Given information:
———
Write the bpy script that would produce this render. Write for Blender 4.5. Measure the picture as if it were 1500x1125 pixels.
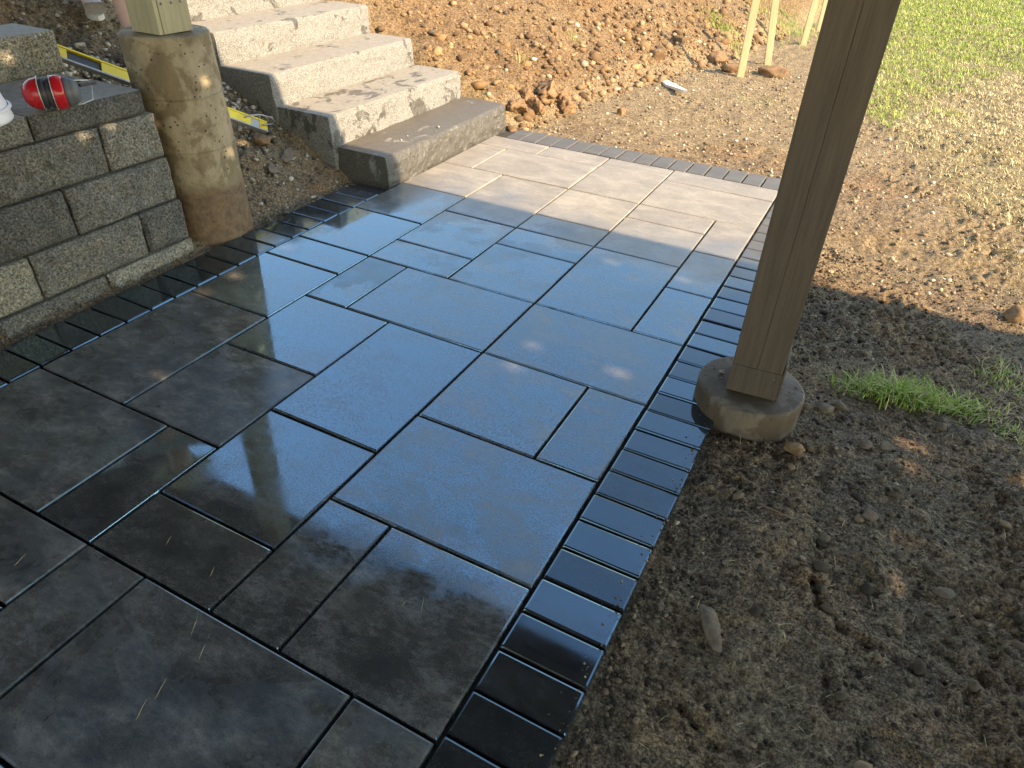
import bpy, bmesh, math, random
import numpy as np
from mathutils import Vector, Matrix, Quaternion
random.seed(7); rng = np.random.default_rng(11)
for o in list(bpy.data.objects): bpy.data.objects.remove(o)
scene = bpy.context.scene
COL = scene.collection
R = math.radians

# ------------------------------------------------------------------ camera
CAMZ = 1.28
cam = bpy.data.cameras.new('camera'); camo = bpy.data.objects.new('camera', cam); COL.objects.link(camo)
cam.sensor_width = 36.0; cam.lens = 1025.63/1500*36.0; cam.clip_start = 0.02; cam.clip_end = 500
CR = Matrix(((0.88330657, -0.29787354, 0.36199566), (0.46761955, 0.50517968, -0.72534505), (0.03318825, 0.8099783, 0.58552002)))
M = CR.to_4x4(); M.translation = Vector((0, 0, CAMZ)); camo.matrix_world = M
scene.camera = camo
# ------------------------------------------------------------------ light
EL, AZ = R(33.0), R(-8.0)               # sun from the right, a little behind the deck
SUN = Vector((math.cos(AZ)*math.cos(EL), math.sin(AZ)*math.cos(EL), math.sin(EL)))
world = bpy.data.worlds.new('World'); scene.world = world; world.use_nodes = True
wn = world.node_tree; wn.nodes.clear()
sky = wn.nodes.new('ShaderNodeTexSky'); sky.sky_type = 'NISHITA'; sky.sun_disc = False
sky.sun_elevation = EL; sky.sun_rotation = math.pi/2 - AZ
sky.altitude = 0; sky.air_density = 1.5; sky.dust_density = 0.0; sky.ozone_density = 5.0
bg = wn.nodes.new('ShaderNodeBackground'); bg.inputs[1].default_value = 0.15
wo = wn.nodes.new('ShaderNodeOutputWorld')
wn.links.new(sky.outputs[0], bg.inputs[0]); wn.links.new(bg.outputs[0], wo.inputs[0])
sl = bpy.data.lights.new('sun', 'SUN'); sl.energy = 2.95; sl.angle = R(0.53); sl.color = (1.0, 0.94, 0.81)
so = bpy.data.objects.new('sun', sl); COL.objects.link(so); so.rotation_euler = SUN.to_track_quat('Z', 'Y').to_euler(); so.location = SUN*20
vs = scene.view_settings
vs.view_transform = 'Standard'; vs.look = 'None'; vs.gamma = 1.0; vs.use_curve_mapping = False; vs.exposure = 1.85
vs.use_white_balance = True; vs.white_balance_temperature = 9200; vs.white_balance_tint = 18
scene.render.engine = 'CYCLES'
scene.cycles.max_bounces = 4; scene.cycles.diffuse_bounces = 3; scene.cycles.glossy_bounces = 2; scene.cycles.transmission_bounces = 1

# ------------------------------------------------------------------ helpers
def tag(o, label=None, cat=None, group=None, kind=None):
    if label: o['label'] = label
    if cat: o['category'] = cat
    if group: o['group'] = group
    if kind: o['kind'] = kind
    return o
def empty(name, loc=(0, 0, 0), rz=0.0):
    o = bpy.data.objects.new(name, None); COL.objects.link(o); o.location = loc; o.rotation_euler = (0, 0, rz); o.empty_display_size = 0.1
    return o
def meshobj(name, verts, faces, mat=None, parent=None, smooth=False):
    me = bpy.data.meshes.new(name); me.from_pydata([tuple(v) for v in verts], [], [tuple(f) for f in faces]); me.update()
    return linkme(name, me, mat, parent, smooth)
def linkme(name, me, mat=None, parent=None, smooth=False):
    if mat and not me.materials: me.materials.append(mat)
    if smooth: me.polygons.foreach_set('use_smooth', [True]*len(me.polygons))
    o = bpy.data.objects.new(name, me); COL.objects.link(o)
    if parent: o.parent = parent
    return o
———
Return only the lines from the start of the data through the line that contains "R = math.radians", please, copying them exactly and omitting all pictures.

Write the bpy script that would produce this render. Write for Blender 4.5. Measure the picture as if it were 1500x1125 pixels.
import bpy, bmesh, math, random
import numpy as np
from mathutils import Vector, Matrix, Quaternion
random.seed(7); rng = np.random.default_rng(11)
for o in list(bpy.data.objects): bpy.data.objects.remove(o)
scene = bpy.context.scene
COL = scene.collection
R = math.radians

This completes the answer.